— BEGIN Records provided —
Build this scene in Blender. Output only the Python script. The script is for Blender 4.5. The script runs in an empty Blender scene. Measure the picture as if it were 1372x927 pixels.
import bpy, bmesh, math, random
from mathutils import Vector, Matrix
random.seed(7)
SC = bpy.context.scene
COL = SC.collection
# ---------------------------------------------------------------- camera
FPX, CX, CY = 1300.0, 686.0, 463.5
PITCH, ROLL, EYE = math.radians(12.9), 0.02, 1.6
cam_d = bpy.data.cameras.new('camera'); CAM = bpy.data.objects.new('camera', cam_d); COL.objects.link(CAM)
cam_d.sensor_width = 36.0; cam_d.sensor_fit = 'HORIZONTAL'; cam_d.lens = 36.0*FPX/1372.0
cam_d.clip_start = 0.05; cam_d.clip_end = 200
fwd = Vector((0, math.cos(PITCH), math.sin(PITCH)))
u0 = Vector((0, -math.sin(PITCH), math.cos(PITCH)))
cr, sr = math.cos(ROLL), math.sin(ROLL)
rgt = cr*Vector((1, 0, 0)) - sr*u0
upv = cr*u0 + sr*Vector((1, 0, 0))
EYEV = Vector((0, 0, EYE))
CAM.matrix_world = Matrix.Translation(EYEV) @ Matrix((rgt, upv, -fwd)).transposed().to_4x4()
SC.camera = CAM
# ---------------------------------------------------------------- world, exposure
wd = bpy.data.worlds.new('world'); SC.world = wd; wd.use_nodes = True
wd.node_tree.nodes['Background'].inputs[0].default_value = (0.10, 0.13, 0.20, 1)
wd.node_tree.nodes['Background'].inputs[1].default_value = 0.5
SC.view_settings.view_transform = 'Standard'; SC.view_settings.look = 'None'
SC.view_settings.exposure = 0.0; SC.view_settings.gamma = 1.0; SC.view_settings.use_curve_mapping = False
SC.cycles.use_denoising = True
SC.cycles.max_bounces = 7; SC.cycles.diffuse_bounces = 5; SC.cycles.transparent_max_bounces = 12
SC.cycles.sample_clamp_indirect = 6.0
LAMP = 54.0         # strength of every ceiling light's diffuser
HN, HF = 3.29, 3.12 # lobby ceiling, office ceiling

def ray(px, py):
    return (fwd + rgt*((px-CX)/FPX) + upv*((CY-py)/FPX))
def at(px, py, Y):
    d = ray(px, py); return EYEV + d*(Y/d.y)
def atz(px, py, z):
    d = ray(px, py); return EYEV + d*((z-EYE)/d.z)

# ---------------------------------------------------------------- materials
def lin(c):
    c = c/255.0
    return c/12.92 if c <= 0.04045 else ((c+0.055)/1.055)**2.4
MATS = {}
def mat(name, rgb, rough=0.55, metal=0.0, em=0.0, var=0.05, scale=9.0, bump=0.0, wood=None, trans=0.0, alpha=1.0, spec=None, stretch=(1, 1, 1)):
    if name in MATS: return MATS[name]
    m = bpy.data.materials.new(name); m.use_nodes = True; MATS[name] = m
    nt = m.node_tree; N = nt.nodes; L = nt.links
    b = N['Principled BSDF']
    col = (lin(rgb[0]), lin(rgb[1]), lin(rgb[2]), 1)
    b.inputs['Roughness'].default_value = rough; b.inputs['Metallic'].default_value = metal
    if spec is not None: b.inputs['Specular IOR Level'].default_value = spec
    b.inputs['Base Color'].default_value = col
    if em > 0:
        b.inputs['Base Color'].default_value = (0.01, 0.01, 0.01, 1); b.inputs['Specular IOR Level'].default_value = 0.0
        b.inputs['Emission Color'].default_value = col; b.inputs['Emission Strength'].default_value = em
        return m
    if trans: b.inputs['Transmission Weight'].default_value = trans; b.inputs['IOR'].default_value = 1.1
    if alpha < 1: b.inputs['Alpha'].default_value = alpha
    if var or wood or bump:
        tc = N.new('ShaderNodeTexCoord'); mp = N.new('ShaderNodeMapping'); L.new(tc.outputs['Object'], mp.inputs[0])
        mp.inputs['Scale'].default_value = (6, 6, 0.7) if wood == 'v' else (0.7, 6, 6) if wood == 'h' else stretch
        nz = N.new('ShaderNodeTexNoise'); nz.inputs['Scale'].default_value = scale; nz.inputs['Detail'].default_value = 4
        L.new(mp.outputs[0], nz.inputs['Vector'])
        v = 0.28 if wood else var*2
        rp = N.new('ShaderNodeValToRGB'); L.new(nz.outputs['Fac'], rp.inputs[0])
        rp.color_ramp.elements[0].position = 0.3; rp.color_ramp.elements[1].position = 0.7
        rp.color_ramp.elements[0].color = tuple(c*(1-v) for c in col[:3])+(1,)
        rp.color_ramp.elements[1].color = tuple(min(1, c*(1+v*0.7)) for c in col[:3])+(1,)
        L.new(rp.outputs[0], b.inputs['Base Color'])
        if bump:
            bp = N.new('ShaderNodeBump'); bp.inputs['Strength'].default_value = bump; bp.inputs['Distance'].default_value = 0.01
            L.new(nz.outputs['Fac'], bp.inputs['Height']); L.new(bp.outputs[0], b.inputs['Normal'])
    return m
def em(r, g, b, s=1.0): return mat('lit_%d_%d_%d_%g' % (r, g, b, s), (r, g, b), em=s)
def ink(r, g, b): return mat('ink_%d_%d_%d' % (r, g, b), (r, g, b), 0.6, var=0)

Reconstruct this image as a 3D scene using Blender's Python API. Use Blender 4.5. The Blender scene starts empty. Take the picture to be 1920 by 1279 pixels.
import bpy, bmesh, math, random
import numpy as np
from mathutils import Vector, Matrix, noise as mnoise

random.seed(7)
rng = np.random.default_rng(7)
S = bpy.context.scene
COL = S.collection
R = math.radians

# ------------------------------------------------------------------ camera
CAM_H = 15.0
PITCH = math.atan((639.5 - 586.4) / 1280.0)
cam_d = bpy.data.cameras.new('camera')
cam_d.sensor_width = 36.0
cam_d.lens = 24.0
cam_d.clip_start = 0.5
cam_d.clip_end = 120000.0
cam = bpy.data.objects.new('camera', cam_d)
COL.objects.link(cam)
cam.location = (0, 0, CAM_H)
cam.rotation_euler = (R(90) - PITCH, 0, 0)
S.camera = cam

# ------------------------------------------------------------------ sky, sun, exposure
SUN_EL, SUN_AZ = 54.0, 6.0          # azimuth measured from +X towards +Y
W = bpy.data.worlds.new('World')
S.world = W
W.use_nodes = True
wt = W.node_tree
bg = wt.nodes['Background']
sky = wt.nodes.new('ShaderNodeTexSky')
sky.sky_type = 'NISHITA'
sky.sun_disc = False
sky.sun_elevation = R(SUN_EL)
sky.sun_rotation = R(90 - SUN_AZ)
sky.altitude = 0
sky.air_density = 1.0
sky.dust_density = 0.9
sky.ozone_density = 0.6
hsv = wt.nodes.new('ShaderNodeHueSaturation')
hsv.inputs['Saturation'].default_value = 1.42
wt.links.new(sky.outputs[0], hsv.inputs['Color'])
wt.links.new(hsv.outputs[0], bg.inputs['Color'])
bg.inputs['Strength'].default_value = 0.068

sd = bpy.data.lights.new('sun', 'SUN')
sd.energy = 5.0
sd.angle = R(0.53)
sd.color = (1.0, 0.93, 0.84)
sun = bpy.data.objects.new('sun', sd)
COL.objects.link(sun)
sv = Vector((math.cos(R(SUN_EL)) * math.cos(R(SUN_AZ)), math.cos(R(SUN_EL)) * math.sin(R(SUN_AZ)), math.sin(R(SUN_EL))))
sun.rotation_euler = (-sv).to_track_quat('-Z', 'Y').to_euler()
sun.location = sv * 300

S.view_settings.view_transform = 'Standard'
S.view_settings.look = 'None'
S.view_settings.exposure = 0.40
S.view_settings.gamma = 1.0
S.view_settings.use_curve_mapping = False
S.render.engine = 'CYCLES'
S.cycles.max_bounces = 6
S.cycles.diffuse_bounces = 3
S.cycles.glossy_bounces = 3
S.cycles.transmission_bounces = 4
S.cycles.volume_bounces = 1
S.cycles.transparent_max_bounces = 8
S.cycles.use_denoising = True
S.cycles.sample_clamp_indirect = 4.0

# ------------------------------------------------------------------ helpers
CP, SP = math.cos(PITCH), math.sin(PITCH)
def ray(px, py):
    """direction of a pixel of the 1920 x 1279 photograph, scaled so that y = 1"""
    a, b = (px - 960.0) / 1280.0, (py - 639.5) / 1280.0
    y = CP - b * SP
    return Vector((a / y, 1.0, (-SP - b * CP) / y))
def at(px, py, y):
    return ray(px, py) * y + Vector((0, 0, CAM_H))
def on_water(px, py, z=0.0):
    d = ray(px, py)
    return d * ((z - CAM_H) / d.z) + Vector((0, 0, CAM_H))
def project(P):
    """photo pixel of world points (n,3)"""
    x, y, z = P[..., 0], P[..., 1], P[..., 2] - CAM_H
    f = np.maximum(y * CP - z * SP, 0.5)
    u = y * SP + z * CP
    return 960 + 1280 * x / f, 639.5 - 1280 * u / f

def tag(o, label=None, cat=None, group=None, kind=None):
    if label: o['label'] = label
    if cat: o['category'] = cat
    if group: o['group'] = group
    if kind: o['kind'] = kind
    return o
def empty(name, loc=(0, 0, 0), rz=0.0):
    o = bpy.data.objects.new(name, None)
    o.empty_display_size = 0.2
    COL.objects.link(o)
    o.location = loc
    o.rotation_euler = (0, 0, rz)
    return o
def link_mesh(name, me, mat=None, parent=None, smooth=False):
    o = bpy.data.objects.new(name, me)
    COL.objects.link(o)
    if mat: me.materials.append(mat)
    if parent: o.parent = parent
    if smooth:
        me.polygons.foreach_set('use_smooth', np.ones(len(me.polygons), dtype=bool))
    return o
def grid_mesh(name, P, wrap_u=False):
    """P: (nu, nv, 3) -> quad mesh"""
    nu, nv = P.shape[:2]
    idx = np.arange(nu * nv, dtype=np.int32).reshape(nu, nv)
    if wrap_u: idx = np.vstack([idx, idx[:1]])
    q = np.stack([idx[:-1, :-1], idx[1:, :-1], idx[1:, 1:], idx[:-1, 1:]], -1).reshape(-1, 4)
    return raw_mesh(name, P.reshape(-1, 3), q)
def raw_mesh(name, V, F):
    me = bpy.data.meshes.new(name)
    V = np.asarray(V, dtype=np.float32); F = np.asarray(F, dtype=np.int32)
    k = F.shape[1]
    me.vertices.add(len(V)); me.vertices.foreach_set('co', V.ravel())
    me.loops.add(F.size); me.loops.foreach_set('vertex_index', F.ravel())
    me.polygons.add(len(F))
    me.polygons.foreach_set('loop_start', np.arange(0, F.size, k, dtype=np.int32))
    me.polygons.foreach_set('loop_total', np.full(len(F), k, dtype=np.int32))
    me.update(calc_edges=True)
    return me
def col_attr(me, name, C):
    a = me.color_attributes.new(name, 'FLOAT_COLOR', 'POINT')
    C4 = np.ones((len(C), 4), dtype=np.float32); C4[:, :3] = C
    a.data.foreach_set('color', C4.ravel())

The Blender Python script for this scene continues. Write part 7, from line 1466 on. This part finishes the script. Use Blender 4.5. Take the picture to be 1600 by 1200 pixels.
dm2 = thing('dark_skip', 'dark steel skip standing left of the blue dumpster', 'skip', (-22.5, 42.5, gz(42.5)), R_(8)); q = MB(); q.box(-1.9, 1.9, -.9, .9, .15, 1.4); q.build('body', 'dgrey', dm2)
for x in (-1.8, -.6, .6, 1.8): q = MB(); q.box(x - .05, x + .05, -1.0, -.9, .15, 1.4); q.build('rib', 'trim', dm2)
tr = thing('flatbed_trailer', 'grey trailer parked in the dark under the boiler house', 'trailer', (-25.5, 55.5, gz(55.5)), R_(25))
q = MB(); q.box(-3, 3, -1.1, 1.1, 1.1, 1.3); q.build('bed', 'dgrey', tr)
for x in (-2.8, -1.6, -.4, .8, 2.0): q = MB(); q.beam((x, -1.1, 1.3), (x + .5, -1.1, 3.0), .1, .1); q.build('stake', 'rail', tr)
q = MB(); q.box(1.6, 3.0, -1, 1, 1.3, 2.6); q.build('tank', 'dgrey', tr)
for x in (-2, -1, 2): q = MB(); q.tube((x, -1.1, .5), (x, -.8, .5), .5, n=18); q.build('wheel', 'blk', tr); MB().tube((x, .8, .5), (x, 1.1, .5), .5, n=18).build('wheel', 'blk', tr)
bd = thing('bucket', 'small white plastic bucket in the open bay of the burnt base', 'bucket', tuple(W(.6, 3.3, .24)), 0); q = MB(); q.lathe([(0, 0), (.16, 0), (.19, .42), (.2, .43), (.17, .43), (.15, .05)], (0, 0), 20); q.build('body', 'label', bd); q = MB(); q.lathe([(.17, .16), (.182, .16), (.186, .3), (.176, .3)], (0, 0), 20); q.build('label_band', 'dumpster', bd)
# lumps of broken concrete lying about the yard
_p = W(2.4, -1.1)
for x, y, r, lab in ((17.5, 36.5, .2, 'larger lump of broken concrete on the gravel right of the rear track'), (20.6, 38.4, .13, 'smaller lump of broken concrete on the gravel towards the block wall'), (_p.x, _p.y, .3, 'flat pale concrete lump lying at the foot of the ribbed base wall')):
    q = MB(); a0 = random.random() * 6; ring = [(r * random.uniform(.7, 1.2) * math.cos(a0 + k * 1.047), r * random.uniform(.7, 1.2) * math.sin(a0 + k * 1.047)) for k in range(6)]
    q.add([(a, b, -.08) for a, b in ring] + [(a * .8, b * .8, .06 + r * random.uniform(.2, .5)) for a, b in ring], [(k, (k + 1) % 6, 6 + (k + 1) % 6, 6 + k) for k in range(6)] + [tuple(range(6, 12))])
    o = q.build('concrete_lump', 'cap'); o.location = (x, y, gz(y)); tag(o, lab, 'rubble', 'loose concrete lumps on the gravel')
— END Records provided —
Short exercise –
Check every line of the data above for the string "scene", and copy those that have it.

Solution –
Build this scene in Blender. Output only the Python script. The script is for Blender 4.5. The script runs in an empty Blender scene. Measure the picture as if it were 1372x927 pixels.
SC = bpy.context.scene
Reconstruct this image as a 3D scene using Blender's Python API. Use Blender 4.5. The Blender scene starts empty. Take the picture to be 1920 by 1279 pixels.
S = bpy.context.scene
The Blender Python script for this scene continues. Write part 7, from line 1466 on. This part finishes the script. Use Blender 4.5. Take the picture to be 1600 by 1200 pixels.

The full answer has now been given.